There's lots to do to prepare the Ladew Gardens for the public

April 12, 2009|By Brent Jones | Brent Jones,brent.jones@baltsun.com

With spring here, the change of season has Emily Emerick and her staff at Ladew Topiary Gardens hopping. Emerick, executive director of the historic house and gardens in Harford County, spent recent weeks prepping for the March 28 opening of the 2009 season.

At Ladew, she's doing something she has loved since she was 4 years old. The Towson native's earliest memories revolve around watching her mother in a denim wrapped skirt and a bandanna preparing garden beds and planting rhubarb, asparagus and strawberries.

Although Emerick, 48, majored in English at Washington College, she has never ventured too far from gardening. Today, she oversees Harvey S. Ladew's former home, a popular tourist attraction that includes a country house and 22 acres of gardens with whimsical topiary designs.

We asked her about her career and love of gardening.

When did you know that gardening was more than a hobby, something you wanted to devote your life to?

I bought a house and realized that everyone else's house had more thought going into it than [mine]. You see the ones that had an interest and passion in gardening. When it's a permanent place and something that you're going to be in for a while, it's a lovely thing to do some work around the house and see the reward. There really is an obsessive nature to this thing. Gardeners are obsessive people, but in a good way.

How did you arrive at Ladew?

I was an amateur gardener, and I was in development work and fundraising. I came on the board about 15 years ago and have been here since.

Describe the final preparations to get the grounds ready for the season's opening.

The roses, which we like to leave until the very last minute because we don't like for them to throw off new shoots when cold weather is still imminent, they were all pruned. The ponds were prepped and all filled.

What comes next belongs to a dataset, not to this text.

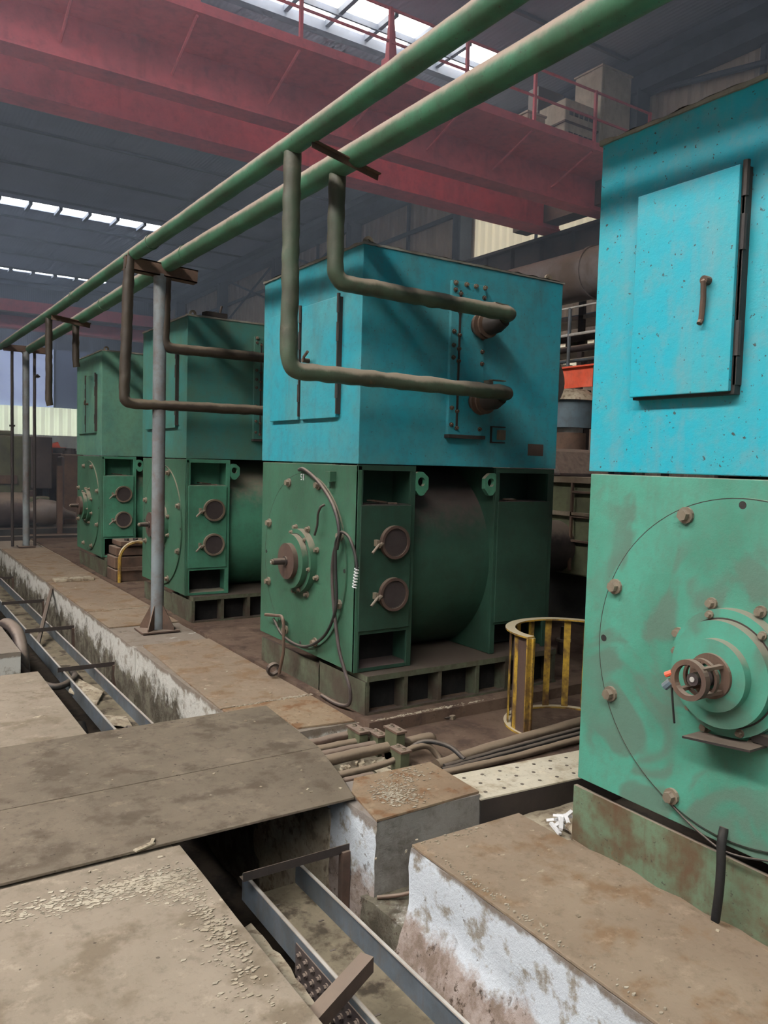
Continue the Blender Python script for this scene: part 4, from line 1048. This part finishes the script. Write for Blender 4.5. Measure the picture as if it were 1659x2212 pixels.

The koi fish will come out of dormancy when the temperature reaches 55. We're keeping an eye on them but not starting to feed them quite yet. We've cleaned up the beds, raking out any of the material that's fallen in them over the winter. We haven't had to mow yet because it's been so chilly.

Is the staff energized by the opening?

It's been great, in part, because the winter has seemed so long this year. It has been so much chillier. But it's greening up here. We had a long, beige winter, and now it's a bright green, which is just great. Most of the people here love gardening. What we're about is a garden and historic home, and everybody is into those things. It's a very positive energy around here when we're getting ready to show Ladew's place.

Are the bulbs on schedule?

We had that warm spell a couple of weekends ago. I would say a lot of what we're seeing now in terms of the bulbs that are coming up are from that spell. The forsythia is just about to bloom. The hellebores in the Woodland Garden are blooming. They are a very early perennial. But unlike some of our really early, really warm springs, everything is holding off a little bit, which means that when it goes, it's going to be a fantastic show. Every day that it gets warmer, we get closer to blooming.

It's been dry so far, with rainfall levels lower than normal. Has that affected the grounds?

Not yet because it's been so cold this spring, so a lot of things aren't pushing yet. Now if it were really warm and very dry, and plants were really throwing out a lot of new growth and didn't have much moisture, that's when we're going to start seeing possible effects. But for the time being, it's a perfectly long, cool spring, which we rarely enjoy here.